↓

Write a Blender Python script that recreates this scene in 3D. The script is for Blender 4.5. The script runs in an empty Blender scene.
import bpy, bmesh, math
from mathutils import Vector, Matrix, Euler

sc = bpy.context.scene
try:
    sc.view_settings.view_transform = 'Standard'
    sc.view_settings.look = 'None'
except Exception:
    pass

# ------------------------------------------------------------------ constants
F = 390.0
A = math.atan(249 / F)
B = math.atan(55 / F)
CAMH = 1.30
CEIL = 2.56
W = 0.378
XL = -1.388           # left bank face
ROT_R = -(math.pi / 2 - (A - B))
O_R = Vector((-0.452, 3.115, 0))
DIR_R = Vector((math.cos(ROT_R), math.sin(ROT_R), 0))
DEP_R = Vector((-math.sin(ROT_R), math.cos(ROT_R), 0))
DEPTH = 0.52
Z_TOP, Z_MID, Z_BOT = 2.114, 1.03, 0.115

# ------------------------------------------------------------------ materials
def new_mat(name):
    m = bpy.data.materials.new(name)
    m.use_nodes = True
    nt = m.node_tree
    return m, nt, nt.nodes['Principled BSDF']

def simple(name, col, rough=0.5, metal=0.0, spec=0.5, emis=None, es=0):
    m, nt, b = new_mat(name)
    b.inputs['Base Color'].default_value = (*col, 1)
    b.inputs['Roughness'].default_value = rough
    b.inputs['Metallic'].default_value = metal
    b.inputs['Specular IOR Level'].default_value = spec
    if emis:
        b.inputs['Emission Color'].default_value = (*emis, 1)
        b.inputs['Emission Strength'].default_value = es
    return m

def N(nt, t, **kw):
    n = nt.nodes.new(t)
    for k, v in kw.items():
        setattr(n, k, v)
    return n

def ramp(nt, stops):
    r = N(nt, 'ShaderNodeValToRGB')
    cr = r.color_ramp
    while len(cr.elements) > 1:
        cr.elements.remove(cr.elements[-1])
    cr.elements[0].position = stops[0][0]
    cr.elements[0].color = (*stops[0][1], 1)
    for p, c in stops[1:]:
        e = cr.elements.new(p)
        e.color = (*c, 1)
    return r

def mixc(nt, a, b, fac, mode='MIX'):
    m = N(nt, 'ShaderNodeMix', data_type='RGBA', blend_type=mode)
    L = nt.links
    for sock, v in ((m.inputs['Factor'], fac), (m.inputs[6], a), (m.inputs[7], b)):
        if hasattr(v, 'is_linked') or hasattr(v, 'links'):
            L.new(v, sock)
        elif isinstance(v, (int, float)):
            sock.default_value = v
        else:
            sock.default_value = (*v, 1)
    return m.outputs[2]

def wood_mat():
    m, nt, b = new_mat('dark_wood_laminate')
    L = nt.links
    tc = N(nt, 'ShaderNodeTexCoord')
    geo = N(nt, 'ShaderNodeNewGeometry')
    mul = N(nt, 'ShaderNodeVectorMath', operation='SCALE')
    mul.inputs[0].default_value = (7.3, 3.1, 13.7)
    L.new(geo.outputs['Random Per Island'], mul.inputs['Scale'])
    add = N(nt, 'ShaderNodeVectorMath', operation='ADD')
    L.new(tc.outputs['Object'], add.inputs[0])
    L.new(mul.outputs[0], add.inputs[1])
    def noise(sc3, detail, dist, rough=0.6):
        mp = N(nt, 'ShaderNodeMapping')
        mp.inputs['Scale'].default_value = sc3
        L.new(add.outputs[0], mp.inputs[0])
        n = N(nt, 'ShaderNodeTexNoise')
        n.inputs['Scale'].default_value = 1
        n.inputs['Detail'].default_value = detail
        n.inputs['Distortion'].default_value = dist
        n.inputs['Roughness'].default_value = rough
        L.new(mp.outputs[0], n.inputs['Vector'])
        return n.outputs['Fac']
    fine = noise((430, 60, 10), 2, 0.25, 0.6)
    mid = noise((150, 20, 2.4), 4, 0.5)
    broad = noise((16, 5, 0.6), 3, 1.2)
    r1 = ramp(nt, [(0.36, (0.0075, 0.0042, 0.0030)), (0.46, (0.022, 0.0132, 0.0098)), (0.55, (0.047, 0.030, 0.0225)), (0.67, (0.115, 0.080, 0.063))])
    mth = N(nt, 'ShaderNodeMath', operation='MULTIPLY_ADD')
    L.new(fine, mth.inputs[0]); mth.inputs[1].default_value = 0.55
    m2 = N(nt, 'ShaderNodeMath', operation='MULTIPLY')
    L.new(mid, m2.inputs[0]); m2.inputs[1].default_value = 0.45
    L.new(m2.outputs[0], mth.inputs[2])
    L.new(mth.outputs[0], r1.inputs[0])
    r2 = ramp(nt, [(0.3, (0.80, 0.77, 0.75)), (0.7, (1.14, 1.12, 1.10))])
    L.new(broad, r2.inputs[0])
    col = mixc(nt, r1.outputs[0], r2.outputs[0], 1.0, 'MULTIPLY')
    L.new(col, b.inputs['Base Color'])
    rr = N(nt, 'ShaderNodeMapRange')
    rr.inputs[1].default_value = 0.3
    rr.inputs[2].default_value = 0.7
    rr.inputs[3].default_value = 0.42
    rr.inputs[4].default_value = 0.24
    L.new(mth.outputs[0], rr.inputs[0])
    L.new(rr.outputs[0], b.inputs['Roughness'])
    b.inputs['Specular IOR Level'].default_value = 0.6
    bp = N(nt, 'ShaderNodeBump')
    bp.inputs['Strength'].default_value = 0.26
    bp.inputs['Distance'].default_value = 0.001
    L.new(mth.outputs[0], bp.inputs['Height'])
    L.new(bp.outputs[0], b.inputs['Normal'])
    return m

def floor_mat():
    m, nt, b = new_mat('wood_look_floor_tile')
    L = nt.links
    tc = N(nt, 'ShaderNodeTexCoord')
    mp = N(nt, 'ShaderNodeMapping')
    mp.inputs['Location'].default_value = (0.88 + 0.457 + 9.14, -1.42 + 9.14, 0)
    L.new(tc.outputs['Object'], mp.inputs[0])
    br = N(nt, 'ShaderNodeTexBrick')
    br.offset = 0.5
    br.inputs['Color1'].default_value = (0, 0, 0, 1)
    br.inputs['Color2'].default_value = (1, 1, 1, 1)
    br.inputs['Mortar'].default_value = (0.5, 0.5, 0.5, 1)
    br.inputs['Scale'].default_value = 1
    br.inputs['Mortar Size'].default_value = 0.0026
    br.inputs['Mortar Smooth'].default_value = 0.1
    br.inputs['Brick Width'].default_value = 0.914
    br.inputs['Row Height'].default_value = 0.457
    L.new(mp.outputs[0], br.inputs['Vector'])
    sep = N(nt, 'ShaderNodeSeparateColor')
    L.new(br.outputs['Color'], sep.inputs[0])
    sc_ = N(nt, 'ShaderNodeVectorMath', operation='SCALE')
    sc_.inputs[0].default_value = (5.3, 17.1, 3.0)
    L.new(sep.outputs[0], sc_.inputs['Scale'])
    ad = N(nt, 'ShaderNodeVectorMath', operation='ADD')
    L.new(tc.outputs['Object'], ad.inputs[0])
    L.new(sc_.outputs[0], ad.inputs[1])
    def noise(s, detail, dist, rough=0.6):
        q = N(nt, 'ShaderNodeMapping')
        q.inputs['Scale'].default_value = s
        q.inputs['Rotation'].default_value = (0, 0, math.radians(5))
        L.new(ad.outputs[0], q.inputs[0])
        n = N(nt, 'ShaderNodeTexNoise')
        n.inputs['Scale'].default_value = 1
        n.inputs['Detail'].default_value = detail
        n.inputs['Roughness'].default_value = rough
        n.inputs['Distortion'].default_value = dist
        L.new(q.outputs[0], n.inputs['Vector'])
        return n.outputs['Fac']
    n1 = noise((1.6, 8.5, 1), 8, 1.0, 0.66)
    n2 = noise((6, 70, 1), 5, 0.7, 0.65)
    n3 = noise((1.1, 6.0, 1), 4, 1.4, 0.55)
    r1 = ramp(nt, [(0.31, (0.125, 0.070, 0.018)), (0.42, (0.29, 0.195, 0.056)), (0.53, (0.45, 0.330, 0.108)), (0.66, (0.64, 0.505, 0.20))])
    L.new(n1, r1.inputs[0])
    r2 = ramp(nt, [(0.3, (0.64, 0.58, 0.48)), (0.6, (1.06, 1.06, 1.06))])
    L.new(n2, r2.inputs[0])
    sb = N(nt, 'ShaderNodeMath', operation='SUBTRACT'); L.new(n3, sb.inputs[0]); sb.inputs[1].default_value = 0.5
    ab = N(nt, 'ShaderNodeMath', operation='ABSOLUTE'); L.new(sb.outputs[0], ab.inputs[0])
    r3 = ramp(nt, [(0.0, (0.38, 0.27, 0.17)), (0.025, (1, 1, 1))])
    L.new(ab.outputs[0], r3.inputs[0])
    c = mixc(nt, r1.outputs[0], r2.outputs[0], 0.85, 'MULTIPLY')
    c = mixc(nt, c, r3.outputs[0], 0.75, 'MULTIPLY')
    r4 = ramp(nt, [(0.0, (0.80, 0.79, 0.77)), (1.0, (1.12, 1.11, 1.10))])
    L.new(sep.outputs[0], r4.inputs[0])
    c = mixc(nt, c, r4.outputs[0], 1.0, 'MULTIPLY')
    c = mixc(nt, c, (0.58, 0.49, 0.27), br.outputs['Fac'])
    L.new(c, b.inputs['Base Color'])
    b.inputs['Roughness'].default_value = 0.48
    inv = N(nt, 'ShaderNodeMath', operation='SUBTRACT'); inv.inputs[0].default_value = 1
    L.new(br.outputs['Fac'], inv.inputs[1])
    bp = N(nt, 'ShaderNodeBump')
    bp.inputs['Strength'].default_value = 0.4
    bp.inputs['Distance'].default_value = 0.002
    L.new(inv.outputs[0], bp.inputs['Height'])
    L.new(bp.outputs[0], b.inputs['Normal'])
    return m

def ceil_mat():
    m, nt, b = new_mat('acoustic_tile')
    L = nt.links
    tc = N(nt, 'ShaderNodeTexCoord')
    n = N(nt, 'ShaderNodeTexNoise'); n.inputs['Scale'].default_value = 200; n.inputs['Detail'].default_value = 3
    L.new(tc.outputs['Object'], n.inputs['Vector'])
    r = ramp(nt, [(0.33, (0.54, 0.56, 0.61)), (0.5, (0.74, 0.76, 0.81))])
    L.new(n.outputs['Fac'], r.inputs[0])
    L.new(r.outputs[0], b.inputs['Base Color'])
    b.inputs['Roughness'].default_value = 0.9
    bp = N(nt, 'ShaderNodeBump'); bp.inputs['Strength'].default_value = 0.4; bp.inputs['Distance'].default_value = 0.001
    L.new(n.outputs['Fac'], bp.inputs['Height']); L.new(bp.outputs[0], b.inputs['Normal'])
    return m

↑

# [The task]
Reprint the data above from the opening line to the line holding "Z_TOP, Z_MID, Z_BOT = 2.114, 1.03, 0.115", inclusive, and nothing else.

# [Reply to the exercise]
Write a Blender Python script that recreates this scene in 3D. The script is for Blender 4.5. The script runs in an empty Blender scene.
import bpy, bmesh, math
from mathutils import Vector, Matrix, Euler

sc = bpy.context.scene
try:
    sc.view_settings.view_transform = 'Standard'
    sc.view_settings.look = 'None'
except Exception:
    pass

# ------------------------------------------------------------------ constants
F = 390.0
A = math.atan(249 / F)
B = math.atan(55 / F)
CAMH = 1.30
CEIL = 2.56
W = 0.378
XL = -1.388           # left bank face
ROT_R = -(math.pi / 2 - (A - B))
O_R = Vector((-0.452, 3.115, 0))
DIR_R = Vector((math.cos(ROT_R), math.sin(ROT_R), 0))
DEP_R = Vector((-math.sin(ROT_R), math.cos(ROT_R), 0))
DEPTH = 0.52
Z_TOP, Z_MID, Z_BOT = 2.114, 1.03, 0.115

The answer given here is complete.